Bot said his discussion with Ismail strengthened his confidence in the Sudanese government's efforts to end the crisis in the Darfur region — which the UN has described as the world's worst humanitarian crisis at present. But he added the country was being judged on definite results.

With the Netherlands currently holding the rotating EU Presidency, Bot will urge European colleagues in Brussels on Monday that a strong warning should be issued to Sudan, Dutch news agency ANP reported.

"If the situation does not noticeably improve, further sanctions by the international community are almost certain," he said.

But Ismail dismissed the tough talk and said his country had made agreements with the UN three weeks ago about humanitarian assistance, human rights and security.

A rebel group in Darfur has demanded a rapid deployment of international peacekeeping troops, but it is not yet clear if the international community will provide military forces.

The secretary general of Sudan's ruling National Congress party, Ibrahim Ahmed Omar, warned on Sunday his party would use force against any outside military intervention.
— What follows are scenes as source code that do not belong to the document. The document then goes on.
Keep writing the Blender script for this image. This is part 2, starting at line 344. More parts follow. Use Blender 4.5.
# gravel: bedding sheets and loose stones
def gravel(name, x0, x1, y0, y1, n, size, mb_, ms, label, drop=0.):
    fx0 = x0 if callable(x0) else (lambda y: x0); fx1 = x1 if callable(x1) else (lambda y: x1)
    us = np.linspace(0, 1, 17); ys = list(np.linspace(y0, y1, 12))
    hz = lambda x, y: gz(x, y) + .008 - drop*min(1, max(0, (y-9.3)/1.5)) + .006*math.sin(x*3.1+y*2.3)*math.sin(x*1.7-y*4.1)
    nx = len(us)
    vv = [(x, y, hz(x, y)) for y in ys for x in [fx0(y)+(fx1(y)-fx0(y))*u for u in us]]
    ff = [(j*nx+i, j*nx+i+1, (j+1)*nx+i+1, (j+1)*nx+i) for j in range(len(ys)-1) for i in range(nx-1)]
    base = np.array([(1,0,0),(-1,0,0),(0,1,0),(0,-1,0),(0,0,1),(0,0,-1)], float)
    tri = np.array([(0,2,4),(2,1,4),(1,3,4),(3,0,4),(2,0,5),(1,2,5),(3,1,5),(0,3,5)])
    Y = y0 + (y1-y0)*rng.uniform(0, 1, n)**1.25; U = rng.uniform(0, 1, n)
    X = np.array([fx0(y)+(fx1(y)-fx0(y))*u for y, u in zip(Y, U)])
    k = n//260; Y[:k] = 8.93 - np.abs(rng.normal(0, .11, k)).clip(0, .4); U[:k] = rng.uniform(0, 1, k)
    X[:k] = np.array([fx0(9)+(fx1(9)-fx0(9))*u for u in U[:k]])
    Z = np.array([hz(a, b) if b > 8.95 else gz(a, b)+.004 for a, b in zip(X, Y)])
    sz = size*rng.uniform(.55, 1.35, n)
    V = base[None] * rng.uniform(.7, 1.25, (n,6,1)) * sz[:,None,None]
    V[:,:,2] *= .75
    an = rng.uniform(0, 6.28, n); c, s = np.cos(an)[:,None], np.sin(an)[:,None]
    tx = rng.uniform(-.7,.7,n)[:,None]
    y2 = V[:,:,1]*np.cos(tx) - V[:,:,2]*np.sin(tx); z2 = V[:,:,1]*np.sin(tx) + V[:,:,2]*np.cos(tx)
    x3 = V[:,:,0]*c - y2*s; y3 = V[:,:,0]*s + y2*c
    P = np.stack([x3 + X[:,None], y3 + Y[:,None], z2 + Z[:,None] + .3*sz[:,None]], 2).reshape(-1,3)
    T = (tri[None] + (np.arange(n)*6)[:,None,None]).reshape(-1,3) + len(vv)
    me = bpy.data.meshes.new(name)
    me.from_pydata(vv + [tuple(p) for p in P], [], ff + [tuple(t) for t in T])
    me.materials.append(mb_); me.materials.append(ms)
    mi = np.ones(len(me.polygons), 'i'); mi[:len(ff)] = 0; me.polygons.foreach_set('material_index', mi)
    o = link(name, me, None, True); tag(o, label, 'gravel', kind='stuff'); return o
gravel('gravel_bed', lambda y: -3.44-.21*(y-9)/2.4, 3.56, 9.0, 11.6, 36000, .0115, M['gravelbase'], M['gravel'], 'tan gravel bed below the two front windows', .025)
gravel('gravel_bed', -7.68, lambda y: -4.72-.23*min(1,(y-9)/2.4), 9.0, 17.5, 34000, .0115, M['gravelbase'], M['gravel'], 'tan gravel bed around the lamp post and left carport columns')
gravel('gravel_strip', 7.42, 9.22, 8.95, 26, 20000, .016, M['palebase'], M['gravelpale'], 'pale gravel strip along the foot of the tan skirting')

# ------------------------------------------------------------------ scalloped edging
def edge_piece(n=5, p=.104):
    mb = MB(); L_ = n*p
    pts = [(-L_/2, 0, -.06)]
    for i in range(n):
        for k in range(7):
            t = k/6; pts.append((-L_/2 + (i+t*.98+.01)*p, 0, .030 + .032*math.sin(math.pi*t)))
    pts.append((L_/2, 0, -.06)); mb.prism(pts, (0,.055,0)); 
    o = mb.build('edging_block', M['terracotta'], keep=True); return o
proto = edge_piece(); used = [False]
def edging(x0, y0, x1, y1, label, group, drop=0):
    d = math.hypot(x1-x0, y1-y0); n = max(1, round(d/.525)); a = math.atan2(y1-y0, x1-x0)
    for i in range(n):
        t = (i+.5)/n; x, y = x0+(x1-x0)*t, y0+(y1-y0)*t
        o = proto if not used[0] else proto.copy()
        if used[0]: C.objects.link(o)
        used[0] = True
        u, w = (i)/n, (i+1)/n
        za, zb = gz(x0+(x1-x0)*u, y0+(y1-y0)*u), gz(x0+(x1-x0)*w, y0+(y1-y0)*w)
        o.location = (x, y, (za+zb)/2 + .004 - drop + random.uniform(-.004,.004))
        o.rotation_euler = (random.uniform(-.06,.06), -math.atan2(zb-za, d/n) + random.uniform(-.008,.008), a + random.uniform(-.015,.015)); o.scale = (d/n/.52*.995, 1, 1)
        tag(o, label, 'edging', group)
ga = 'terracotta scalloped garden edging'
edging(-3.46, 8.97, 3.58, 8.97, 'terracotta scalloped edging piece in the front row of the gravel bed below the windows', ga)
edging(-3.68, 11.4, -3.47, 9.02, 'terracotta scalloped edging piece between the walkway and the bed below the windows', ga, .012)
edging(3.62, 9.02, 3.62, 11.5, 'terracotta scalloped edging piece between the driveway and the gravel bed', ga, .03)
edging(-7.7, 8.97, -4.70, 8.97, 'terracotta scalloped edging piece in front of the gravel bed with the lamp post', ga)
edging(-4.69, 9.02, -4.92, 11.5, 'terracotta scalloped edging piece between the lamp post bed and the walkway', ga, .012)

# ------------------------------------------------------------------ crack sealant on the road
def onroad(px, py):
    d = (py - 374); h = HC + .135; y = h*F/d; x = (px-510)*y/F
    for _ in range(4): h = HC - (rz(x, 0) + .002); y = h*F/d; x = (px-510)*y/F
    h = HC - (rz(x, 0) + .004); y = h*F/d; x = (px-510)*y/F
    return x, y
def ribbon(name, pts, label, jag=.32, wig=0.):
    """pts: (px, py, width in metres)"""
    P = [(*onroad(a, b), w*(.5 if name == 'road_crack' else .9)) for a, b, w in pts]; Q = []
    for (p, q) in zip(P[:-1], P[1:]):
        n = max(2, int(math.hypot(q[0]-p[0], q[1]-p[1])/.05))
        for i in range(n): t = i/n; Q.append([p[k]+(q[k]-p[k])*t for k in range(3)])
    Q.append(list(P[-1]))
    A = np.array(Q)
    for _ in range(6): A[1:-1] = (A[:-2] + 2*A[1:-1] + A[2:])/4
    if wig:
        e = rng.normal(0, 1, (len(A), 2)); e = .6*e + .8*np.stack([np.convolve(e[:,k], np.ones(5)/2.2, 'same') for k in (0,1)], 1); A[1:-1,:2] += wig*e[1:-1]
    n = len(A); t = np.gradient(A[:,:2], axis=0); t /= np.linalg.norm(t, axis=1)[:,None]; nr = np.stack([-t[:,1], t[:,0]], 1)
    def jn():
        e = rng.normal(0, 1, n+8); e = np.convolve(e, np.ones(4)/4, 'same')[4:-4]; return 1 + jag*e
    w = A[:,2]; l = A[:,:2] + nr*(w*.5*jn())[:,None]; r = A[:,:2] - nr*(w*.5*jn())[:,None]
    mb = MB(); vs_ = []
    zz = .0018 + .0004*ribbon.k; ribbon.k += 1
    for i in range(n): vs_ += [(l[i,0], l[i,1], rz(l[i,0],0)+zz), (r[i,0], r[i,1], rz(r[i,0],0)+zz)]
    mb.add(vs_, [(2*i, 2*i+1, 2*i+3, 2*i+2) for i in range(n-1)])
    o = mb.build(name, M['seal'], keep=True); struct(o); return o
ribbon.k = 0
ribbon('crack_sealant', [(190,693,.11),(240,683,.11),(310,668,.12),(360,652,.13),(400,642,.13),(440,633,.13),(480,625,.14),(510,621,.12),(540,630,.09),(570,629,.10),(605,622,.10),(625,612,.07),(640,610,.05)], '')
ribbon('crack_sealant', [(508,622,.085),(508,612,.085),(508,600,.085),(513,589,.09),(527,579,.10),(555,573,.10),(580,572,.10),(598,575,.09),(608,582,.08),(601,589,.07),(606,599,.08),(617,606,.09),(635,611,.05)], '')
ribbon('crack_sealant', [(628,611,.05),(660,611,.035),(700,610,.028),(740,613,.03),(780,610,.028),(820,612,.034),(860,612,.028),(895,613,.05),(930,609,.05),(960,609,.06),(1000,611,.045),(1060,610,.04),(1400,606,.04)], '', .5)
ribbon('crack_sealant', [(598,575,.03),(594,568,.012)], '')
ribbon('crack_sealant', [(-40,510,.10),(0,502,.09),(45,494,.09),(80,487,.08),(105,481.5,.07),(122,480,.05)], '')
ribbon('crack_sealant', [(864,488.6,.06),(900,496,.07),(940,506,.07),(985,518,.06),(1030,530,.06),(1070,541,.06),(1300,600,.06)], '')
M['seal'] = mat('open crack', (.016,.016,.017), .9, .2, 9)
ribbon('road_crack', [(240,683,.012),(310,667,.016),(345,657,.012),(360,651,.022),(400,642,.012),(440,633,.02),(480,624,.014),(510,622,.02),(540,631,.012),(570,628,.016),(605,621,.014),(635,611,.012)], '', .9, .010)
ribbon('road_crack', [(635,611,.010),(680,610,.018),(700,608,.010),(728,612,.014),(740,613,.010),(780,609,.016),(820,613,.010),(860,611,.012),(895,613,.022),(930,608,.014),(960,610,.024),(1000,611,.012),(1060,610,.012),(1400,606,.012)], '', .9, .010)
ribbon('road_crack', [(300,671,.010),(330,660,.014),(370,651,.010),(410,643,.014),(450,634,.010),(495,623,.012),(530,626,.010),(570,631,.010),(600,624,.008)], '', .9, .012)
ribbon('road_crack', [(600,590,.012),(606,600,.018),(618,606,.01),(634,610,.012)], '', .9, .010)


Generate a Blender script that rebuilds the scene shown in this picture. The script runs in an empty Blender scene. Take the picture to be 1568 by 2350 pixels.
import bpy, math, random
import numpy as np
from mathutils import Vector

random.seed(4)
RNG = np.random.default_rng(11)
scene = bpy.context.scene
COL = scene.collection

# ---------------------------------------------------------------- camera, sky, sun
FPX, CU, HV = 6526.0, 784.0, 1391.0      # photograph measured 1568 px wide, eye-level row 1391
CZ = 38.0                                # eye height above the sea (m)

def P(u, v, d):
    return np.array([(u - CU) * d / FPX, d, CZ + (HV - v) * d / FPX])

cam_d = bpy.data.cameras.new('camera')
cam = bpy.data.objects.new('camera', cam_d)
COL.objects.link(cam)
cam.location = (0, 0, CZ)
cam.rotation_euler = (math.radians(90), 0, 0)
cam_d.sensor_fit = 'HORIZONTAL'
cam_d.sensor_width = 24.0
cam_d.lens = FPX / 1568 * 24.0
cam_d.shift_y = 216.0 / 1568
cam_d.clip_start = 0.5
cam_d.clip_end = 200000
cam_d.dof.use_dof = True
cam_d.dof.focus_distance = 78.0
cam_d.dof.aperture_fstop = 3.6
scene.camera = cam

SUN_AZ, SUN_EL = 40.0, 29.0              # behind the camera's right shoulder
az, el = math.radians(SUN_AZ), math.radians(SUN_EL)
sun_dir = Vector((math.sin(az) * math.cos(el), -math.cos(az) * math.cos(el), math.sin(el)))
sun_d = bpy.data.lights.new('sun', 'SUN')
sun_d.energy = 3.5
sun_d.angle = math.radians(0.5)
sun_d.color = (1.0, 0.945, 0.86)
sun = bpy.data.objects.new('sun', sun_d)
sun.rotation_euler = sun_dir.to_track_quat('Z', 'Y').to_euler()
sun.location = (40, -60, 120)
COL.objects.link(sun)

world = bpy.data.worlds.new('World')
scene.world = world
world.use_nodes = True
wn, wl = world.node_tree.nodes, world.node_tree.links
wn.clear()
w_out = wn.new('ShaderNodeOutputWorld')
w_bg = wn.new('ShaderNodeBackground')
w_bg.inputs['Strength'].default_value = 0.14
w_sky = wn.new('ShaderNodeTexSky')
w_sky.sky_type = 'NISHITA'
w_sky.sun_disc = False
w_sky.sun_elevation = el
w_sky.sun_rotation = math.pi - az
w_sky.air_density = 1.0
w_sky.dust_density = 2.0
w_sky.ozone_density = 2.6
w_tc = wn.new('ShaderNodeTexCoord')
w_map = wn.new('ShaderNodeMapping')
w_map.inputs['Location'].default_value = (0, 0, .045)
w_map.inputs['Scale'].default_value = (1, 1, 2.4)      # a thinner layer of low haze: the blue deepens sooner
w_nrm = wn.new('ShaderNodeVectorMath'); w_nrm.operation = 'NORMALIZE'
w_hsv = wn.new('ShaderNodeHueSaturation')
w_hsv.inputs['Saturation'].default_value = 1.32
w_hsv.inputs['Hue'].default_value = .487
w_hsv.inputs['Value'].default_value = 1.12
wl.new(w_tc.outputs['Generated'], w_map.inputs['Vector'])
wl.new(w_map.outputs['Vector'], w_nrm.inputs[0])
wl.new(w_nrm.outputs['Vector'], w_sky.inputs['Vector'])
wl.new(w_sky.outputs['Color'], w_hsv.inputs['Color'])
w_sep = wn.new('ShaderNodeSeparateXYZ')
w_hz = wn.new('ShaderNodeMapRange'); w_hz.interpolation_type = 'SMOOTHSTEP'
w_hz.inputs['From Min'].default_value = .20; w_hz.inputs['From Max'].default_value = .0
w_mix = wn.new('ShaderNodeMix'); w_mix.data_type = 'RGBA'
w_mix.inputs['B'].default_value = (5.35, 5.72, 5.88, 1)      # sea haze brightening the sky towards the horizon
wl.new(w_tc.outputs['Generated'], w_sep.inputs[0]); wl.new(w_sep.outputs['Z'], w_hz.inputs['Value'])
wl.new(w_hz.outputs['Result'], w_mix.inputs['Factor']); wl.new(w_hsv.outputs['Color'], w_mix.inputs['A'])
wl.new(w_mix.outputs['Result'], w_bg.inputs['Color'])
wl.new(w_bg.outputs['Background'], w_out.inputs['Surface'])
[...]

Sudan has also warned the US against becoming embroiled in another "Iraq-style" crisis.

But as concerns mount, the US Congress has claimed genocide is being committed in Darfur, calling on President George Bush to lead intervention efforts. But the sending of troops has not yet been discussed, Radio Netherlands reported.

Meanwhile, Ismail rejected the genocide claims and pointed out that observers from the African Union had passed a resolution stating that genocide was not being carried out.

But the UN claims up to 50,000 might have been killed in the Darfur region and has warned that serious human rights violations are being committed.

In other news, Dutch Overseas Development Minister Agnes van Ardenne said it is not yet necessary to increase humanitarian aid funding in Darfur, but urged Ismail to give aid workers better access to the crisis region.

She also urged Sudan to arrest the leaders of the militias responsible for the violence and despite the fact that access for aid workers has improved of late, greater liberties were necessary to get aid work actually working on the ground.